**What the task asks**: Write out only the lines from the start of the entries up to and including the line with "C = scene.collection"; please skip the pictures.

----- Exercise inputs -----

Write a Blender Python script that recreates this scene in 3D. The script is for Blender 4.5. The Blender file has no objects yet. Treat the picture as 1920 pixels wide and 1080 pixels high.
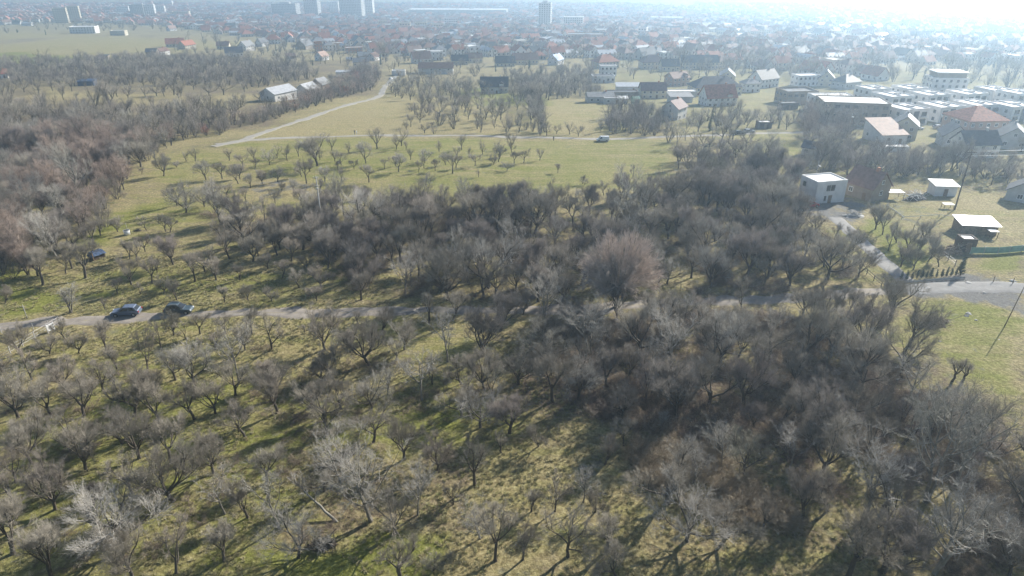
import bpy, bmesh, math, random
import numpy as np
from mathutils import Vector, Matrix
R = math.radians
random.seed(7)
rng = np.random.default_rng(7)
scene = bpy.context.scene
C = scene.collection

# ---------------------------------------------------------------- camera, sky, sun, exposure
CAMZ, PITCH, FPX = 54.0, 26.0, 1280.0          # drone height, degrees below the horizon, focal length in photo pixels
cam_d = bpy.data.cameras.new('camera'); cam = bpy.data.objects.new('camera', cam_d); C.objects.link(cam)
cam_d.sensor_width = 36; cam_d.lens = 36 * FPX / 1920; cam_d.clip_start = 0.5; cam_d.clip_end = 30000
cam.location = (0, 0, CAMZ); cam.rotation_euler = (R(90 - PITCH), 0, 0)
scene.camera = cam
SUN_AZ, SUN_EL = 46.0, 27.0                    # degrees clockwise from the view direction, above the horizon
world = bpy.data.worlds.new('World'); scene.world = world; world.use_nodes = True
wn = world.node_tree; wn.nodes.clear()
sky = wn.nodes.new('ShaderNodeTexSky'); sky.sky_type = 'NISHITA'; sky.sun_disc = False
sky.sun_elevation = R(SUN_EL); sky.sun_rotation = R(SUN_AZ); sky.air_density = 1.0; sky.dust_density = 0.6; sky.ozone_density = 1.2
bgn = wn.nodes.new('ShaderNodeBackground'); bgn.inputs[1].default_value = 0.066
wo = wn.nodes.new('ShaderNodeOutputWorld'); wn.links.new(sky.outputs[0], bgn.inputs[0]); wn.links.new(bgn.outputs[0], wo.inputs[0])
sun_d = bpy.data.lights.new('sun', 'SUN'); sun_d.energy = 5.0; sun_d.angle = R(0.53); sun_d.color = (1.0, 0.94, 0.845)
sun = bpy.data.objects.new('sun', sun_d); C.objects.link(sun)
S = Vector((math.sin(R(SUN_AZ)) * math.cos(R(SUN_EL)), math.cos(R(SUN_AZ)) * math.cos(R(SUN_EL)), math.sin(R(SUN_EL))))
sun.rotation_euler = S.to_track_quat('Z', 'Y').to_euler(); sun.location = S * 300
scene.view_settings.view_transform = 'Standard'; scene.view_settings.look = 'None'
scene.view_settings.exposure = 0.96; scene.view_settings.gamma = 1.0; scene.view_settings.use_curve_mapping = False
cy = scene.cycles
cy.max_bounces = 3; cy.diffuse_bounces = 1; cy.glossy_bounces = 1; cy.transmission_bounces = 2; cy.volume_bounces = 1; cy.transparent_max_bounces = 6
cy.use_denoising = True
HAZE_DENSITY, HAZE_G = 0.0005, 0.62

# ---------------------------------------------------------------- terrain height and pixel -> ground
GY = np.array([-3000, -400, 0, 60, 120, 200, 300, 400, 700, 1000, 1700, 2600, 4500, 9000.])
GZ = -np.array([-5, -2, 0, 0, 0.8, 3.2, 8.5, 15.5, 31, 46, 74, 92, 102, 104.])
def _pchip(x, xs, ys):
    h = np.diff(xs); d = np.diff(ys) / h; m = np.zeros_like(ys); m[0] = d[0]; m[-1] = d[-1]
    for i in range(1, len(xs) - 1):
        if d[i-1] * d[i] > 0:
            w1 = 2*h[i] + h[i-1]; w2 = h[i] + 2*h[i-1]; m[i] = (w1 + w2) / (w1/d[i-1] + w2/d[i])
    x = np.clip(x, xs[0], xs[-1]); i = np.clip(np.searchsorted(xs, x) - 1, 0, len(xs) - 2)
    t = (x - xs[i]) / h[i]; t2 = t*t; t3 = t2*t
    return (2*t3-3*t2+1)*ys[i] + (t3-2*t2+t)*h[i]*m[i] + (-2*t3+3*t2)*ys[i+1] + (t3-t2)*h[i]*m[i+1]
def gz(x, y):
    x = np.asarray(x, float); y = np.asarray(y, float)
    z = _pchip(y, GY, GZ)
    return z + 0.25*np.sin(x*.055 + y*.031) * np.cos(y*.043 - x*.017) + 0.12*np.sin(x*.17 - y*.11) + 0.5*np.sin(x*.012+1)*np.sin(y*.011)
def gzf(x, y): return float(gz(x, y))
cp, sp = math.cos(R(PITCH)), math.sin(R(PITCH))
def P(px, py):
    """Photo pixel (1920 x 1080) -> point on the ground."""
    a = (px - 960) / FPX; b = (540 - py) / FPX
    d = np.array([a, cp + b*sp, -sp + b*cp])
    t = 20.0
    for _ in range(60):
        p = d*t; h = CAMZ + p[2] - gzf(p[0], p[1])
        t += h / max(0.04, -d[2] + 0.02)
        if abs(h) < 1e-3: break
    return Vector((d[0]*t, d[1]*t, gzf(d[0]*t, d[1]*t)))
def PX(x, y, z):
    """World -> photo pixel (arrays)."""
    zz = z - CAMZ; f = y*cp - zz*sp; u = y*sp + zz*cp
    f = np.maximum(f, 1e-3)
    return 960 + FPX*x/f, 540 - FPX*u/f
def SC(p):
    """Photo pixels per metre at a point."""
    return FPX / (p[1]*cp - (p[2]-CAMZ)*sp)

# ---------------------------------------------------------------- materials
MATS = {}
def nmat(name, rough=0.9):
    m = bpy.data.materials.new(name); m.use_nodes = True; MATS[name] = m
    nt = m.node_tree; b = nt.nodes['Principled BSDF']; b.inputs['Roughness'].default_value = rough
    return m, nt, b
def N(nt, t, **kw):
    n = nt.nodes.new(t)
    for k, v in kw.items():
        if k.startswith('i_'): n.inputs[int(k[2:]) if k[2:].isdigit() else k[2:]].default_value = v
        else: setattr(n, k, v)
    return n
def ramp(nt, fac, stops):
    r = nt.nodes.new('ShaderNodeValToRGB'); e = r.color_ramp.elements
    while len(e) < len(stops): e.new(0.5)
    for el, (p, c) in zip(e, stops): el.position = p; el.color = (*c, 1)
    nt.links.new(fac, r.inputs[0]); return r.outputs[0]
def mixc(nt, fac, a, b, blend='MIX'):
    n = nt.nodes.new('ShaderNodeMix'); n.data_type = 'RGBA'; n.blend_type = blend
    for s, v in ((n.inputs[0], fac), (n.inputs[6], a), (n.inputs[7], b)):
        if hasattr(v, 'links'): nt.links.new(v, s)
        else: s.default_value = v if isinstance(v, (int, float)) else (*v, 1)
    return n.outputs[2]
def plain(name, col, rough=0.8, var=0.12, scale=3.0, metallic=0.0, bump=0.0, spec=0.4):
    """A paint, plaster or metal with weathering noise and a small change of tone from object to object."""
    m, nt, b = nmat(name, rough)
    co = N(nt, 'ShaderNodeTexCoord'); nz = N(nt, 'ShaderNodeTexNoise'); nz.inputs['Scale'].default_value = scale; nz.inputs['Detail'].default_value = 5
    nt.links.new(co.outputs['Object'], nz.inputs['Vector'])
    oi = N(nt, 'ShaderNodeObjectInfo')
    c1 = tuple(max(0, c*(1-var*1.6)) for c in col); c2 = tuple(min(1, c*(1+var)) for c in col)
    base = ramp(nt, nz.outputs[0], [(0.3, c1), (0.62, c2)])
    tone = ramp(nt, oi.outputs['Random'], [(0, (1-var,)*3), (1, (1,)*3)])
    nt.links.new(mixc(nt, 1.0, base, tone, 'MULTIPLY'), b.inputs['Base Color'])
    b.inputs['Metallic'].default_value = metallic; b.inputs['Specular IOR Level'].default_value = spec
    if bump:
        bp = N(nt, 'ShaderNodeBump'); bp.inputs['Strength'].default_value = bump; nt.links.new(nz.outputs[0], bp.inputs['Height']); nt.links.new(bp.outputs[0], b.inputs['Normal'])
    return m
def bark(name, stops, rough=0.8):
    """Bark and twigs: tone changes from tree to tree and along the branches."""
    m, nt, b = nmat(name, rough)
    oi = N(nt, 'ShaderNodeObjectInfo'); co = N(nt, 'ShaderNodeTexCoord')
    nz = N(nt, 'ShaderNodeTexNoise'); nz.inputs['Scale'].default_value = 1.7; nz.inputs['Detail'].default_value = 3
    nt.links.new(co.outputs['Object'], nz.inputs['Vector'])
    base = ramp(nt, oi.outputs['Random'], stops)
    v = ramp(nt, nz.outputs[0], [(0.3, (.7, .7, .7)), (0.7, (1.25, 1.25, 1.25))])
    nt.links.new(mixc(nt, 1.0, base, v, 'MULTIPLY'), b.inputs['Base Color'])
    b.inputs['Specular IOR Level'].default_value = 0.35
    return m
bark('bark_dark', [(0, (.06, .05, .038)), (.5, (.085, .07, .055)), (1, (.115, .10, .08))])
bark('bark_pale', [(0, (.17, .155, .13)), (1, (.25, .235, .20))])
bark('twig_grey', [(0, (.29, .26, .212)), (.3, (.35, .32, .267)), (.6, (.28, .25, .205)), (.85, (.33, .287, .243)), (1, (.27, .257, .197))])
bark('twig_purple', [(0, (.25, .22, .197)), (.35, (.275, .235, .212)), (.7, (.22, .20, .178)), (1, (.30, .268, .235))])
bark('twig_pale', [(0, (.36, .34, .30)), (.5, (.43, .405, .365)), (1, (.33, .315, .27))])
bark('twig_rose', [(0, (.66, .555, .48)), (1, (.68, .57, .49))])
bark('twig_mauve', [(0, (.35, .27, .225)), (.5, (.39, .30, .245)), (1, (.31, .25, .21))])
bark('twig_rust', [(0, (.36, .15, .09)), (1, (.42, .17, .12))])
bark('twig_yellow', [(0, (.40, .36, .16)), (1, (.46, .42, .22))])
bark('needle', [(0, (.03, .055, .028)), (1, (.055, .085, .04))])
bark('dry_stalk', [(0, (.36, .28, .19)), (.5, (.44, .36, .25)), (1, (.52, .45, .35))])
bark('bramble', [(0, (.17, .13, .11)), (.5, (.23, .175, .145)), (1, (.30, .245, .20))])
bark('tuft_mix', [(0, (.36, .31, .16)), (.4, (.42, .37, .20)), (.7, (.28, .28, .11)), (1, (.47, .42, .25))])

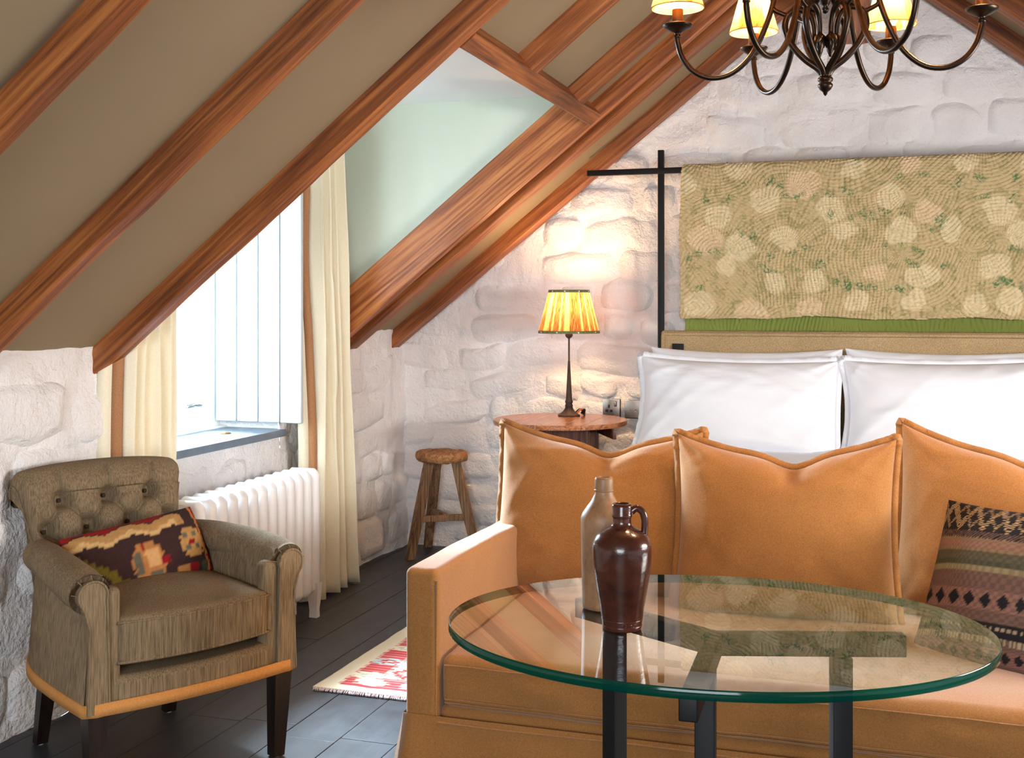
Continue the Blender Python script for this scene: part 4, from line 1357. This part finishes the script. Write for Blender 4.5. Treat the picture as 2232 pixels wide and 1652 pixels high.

-----

**Response for this exercise**:
Write a Blender Python script that recreates this scene in 3D. The script is for Blender 4.5. The Blender file has no objects yet. Treat the picture as 1920 pixels wide and 1080 pixels high.
import bpy, bmesh, math, random
import numpy as np
from mathutils import Vector, Matrix
R = math.radians
random.seed(7)
rng = np.random.default_rng(7)
scene = bpy.context.scene
C = scene.collection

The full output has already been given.